● REQUEST
Count every line below that contains "picture", then state the total with no other output.

=== INFORMATION SUPPLIED ===

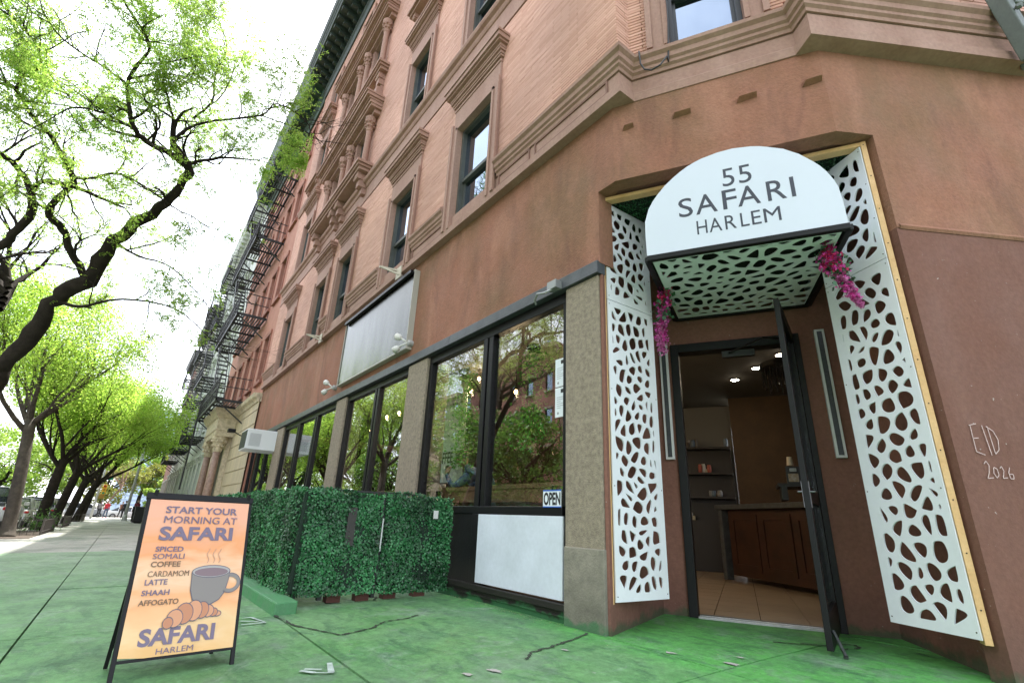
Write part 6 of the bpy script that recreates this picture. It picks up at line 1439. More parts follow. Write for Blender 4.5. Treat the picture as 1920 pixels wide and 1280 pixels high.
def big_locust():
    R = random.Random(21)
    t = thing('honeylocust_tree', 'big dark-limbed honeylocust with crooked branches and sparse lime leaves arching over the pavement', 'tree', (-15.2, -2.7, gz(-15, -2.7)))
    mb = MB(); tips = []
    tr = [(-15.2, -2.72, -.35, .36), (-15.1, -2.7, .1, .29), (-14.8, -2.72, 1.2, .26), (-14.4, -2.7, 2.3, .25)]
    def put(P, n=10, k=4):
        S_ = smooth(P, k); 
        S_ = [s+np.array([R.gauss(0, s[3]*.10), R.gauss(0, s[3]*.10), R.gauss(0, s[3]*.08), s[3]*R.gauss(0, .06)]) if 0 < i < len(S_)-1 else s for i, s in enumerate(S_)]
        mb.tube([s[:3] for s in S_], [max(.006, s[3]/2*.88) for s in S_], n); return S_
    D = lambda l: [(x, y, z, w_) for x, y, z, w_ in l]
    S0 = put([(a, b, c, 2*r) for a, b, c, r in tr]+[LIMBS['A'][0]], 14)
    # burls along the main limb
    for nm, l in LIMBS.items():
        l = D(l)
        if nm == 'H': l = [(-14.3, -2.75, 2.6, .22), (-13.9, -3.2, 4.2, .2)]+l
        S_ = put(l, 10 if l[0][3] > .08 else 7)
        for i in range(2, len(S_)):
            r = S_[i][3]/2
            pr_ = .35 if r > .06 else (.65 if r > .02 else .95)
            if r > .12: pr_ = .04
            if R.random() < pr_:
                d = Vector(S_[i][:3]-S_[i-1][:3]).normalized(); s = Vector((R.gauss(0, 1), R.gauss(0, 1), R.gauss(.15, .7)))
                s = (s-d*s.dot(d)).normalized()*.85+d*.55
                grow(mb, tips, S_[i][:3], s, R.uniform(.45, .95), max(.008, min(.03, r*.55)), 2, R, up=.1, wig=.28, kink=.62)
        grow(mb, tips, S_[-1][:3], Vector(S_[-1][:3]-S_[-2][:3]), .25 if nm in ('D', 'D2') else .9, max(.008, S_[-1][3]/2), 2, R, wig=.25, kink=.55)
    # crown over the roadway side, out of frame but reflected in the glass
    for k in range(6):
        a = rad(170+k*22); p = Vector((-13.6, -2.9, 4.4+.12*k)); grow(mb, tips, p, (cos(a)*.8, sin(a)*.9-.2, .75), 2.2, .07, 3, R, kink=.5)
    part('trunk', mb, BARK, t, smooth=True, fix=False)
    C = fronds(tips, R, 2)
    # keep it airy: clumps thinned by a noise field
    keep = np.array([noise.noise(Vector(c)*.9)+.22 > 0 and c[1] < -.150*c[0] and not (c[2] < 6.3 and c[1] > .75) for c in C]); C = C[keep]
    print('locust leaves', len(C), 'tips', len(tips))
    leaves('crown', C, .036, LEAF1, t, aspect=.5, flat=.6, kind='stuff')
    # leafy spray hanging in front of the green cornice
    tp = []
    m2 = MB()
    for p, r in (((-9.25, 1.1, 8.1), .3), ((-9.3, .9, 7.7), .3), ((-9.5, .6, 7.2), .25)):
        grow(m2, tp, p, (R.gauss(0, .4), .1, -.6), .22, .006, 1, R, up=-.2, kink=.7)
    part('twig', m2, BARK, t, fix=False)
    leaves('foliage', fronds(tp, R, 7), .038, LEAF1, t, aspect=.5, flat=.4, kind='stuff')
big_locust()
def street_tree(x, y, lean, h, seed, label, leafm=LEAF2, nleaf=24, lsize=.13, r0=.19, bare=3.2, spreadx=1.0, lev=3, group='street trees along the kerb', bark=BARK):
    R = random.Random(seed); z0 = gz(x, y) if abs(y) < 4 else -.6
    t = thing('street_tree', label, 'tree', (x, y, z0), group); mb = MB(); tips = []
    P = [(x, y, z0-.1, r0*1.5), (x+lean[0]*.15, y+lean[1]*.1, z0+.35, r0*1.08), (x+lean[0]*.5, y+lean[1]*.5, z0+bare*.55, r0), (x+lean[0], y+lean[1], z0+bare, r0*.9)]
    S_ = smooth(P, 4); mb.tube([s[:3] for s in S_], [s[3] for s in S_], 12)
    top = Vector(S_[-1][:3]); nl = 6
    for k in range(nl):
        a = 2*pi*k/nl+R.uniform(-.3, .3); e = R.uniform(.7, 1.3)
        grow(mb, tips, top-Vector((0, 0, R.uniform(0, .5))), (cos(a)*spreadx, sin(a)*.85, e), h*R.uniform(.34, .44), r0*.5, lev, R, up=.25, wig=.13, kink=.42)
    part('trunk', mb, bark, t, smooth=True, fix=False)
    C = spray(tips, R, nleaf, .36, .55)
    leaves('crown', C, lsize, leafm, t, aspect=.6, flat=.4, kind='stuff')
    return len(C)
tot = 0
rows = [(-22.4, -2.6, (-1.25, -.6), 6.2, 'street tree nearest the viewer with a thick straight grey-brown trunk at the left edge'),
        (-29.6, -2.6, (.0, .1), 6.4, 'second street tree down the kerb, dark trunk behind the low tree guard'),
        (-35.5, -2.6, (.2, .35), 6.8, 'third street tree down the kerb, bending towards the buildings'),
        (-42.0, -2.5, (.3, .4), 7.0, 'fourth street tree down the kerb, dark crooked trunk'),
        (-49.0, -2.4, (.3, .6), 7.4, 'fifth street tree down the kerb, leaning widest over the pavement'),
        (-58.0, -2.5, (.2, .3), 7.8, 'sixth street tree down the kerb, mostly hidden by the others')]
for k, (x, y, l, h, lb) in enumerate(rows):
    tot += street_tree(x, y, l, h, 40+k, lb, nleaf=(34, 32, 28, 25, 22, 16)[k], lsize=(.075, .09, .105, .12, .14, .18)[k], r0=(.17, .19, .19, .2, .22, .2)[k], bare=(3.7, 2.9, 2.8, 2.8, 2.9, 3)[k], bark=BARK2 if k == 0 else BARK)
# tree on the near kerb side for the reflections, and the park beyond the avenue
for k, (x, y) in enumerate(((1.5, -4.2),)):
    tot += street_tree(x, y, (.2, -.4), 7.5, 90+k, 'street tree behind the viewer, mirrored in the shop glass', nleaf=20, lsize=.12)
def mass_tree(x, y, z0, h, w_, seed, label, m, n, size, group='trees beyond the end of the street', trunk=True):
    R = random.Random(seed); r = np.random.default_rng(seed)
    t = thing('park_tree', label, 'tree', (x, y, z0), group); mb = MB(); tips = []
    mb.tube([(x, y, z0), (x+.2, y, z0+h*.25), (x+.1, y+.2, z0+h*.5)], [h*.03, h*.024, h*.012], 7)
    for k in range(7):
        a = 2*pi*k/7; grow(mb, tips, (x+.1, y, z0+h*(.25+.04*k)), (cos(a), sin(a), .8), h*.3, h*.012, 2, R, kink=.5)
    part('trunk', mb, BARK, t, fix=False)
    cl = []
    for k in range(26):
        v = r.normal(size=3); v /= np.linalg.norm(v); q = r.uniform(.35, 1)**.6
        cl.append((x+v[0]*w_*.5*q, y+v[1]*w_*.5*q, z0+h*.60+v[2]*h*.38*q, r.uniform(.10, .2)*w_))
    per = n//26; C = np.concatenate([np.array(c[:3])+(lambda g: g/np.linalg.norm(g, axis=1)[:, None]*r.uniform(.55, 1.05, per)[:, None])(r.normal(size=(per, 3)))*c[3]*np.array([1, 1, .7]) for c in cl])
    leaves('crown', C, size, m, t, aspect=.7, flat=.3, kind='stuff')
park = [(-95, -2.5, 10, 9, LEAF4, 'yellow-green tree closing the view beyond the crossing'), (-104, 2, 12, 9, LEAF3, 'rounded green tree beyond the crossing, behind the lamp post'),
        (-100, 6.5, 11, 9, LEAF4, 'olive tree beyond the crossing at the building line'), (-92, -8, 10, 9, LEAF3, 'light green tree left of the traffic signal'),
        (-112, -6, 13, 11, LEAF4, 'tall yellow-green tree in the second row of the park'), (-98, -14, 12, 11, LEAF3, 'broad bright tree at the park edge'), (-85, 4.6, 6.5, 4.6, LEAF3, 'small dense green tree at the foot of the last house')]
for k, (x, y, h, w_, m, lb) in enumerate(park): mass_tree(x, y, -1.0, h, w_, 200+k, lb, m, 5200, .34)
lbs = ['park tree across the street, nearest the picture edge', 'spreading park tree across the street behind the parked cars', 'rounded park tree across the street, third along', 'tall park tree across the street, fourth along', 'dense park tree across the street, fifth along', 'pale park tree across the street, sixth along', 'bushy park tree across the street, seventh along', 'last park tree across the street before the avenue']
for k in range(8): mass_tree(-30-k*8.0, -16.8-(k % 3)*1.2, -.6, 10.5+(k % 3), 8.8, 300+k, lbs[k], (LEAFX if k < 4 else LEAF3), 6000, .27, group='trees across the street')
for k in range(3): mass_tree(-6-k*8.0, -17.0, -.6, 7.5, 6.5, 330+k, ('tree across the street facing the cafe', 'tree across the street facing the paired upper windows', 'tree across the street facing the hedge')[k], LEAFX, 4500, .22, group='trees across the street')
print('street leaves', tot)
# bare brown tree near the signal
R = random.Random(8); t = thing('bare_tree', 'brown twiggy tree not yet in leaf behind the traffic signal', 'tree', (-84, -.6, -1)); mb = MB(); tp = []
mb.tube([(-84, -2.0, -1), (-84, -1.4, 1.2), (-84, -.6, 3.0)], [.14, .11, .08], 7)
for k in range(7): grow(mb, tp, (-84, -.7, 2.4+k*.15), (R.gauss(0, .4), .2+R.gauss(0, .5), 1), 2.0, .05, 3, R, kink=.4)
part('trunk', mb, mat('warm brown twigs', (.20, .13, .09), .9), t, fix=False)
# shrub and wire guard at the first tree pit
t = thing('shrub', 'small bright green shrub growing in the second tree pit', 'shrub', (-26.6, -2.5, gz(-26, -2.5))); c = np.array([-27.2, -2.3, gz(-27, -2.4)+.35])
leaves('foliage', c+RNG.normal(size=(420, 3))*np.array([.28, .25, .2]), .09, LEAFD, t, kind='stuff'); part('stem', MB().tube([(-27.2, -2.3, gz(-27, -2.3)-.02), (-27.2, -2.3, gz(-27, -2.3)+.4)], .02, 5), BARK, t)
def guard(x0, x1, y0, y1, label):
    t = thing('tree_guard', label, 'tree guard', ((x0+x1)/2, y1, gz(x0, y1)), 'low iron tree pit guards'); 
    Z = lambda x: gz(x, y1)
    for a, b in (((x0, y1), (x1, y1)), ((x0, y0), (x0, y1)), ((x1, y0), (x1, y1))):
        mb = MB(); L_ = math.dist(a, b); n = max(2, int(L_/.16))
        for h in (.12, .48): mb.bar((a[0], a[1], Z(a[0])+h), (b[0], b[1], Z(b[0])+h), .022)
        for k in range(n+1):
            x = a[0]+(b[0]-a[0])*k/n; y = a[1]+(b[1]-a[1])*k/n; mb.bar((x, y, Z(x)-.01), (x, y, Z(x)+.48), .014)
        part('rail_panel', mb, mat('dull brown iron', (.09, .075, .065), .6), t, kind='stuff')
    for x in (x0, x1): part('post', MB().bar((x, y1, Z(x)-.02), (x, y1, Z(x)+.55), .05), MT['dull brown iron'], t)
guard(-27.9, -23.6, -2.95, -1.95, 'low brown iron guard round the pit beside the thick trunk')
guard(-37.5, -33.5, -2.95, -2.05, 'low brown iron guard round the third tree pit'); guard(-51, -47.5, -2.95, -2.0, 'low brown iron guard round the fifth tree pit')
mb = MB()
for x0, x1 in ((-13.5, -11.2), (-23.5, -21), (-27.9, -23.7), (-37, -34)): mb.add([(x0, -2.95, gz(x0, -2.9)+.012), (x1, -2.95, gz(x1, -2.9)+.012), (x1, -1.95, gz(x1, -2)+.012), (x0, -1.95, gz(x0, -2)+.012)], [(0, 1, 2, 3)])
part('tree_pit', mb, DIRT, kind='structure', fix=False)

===

● RESPONSE BELOW
2